In Season 9 he takes a brief sabbatical but returns in several episodes to assist with Booth's cases. After Booth kills Pelant, Sweets returns permanently, only to find that the department has acquired a new computerized profiling system called VAL and linked it to Dr. Camille Saroyan's office at the Jeffersonian. Throughout the episode "The Lady on the List", he makes his displeasure known to Booth and Cam, who comments to Sweets that he "may as well hate a transistor radio". Booth eventually shuts his VAL down when physical evidence disproved its analysis, stating that he still prefers Sweets to a computer.
In Season 7, Sweets decided to earn his firearms qualifications, which likely meant that he was not a sworn special agent as FBI regulations require special agents to be armed.
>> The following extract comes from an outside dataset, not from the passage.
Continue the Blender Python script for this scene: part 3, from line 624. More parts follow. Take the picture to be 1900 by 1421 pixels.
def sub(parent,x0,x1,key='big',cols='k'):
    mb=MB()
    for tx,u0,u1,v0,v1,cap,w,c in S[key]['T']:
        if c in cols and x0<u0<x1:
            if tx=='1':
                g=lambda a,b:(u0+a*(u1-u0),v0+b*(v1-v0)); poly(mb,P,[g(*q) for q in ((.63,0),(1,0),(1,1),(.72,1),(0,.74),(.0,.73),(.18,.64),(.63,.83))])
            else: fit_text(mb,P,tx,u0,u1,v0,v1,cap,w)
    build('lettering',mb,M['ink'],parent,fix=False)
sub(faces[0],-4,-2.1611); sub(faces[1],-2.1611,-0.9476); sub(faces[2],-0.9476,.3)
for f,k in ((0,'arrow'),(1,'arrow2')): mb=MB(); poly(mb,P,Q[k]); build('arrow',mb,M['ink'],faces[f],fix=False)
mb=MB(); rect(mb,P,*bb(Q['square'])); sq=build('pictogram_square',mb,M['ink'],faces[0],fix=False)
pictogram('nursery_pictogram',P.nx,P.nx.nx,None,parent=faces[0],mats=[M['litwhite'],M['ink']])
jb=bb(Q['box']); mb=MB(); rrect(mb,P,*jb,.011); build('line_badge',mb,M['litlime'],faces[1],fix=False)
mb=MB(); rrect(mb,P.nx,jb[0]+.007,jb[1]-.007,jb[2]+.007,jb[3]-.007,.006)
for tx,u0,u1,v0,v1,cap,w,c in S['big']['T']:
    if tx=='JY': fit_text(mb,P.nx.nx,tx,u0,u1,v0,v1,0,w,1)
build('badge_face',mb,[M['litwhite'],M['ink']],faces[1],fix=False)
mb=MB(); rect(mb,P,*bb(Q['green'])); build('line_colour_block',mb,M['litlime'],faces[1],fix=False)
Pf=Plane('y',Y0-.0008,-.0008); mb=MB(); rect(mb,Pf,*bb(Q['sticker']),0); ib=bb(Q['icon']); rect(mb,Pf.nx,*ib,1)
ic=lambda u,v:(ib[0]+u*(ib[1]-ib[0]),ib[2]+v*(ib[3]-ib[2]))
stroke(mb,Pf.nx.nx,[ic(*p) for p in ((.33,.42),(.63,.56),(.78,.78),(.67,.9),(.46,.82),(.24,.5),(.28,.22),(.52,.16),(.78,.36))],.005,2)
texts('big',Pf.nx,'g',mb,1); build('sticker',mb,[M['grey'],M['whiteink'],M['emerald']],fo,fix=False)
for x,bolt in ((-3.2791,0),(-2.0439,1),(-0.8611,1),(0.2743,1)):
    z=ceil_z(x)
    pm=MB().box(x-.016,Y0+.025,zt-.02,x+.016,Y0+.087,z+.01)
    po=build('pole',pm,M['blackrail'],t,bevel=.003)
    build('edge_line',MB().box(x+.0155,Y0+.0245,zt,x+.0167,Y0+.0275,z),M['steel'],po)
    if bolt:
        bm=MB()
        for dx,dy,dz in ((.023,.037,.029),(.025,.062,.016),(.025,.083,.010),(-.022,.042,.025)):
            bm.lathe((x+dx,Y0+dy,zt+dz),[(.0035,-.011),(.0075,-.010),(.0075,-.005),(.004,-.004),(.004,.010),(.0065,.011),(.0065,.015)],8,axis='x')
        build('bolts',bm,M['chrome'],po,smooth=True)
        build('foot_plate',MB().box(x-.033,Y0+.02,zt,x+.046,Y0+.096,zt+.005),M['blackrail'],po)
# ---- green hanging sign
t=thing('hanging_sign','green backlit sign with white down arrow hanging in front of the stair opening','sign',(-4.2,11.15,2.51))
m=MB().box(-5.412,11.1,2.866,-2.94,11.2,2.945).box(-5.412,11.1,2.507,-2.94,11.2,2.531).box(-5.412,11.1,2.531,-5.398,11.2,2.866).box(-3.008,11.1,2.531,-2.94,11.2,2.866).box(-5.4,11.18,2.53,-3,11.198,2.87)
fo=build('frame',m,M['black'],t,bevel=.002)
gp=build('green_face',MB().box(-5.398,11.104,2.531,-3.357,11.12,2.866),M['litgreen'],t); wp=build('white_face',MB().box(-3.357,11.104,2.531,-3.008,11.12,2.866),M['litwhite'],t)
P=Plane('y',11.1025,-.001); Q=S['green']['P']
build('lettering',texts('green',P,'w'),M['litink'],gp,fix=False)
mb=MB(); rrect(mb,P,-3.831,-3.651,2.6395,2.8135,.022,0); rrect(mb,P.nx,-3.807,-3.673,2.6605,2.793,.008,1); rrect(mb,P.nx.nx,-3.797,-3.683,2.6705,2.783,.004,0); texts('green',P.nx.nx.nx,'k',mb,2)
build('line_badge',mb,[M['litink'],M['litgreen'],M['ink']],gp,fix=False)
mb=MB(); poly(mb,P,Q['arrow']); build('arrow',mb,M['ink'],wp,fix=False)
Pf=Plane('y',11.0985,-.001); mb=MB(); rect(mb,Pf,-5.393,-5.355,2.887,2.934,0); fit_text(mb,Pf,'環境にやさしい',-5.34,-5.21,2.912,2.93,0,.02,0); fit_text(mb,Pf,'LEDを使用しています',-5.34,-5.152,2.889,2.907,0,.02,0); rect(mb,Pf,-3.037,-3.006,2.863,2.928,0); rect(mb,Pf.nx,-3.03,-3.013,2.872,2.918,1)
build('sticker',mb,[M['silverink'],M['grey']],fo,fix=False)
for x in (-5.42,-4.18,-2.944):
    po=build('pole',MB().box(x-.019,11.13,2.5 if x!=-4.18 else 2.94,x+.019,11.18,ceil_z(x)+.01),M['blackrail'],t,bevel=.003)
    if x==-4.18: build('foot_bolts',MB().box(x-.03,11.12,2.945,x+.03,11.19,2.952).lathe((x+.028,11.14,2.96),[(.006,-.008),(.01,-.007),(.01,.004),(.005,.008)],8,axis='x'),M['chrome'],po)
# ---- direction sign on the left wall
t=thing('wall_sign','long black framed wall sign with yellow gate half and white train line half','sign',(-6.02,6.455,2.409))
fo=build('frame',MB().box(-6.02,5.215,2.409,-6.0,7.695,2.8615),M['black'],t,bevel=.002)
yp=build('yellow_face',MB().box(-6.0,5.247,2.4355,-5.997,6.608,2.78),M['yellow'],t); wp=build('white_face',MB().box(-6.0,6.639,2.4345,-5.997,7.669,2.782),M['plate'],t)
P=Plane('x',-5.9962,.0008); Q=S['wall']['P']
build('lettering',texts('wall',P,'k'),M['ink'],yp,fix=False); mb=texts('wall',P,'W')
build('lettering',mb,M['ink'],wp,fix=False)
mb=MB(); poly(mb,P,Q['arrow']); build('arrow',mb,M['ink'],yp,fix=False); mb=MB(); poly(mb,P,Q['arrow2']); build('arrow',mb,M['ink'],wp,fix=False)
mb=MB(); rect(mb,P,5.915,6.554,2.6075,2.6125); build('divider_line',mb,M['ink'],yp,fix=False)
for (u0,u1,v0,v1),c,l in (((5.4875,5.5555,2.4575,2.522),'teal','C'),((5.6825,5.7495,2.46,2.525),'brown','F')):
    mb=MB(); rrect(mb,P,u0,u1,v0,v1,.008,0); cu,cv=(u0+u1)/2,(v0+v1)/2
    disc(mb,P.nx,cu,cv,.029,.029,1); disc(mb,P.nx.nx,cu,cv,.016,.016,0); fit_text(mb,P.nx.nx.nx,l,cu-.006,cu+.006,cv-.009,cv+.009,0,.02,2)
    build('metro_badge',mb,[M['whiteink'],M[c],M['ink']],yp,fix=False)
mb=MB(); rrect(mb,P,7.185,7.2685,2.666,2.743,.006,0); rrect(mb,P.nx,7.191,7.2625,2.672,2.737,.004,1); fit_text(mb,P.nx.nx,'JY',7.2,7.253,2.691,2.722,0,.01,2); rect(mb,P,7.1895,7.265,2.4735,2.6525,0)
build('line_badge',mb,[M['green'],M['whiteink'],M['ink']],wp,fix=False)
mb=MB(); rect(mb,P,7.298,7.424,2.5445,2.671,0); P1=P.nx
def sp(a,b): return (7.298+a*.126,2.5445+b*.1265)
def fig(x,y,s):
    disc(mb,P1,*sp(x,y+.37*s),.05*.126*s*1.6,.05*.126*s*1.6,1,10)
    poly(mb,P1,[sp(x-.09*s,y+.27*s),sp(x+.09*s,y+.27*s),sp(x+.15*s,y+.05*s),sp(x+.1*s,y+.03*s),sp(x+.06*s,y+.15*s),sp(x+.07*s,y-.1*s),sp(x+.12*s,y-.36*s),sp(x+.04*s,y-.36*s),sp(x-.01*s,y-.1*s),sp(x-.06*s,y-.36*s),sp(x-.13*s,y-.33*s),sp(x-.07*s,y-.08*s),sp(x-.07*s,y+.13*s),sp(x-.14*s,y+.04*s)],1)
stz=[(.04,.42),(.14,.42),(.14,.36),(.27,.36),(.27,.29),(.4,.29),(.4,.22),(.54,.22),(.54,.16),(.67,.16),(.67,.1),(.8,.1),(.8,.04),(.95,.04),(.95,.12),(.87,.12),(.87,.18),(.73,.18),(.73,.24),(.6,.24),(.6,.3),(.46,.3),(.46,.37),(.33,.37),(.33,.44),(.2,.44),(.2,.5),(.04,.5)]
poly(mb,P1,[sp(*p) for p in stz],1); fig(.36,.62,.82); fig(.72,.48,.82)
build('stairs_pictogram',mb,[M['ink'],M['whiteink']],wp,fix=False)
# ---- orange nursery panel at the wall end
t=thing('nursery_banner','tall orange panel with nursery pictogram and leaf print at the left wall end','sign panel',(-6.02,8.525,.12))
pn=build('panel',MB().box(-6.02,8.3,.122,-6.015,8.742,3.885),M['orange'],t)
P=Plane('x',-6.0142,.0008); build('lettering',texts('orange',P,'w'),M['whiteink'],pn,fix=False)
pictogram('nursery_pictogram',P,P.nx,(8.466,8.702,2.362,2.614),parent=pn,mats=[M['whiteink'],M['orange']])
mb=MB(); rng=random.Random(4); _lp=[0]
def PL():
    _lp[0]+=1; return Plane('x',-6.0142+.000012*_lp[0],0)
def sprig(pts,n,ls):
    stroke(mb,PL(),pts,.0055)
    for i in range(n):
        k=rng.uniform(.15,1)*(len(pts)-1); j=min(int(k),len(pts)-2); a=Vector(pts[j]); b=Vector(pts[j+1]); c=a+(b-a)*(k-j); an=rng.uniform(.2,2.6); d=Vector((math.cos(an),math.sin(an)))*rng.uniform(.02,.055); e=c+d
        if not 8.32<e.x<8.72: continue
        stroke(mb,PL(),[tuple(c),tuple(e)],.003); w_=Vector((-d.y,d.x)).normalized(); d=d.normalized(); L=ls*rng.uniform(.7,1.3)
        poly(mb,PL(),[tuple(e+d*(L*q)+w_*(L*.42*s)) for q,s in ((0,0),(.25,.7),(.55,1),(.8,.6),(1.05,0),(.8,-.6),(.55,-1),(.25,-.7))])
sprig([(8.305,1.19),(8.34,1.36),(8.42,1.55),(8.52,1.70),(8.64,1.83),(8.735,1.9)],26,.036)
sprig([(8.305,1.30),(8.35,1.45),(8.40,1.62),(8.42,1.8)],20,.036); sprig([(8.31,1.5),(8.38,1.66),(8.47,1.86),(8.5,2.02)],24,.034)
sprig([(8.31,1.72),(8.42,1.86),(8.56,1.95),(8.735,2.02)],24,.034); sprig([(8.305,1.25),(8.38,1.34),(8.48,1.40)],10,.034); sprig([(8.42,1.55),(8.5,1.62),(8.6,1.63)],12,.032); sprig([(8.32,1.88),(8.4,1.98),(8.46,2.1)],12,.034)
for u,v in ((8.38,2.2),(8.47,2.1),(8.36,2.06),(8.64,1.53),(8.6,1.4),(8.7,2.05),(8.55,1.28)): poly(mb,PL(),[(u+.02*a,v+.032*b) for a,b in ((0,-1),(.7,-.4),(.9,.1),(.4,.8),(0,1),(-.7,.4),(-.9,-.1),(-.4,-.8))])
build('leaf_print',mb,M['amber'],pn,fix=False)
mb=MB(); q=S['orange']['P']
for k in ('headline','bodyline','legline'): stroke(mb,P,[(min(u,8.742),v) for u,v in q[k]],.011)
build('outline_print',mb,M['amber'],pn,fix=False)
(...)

He stated that he wanted to back Booth up in light of the number of violent suspects Booth has to deal with on a regular basis and the fact that he also regularly accompanies Booth out into the field. At first Booth was skeptical and told Bones, "it's crazy for to own a gun". Unable to dissuade him, Booth "called in a favor" to take over as range master for Sweets' test stating that since Sweets wants to back him up, he needed to see for himself that he could trust Sweets with his back. Sweets was grazed by a bullet during the test but passed. In Season 9 he makes his first arrest, indicating that he has special agent status even though he is never addressed as such.

Relationships

Sweets had a relationship with Daisy Wick, an intern at the Jeffersonian. He asked her to marry him and later they broke up. At the beginning of the program's tenth season, Sweets is revealed to have impregnated Wick sometime prior to that episode.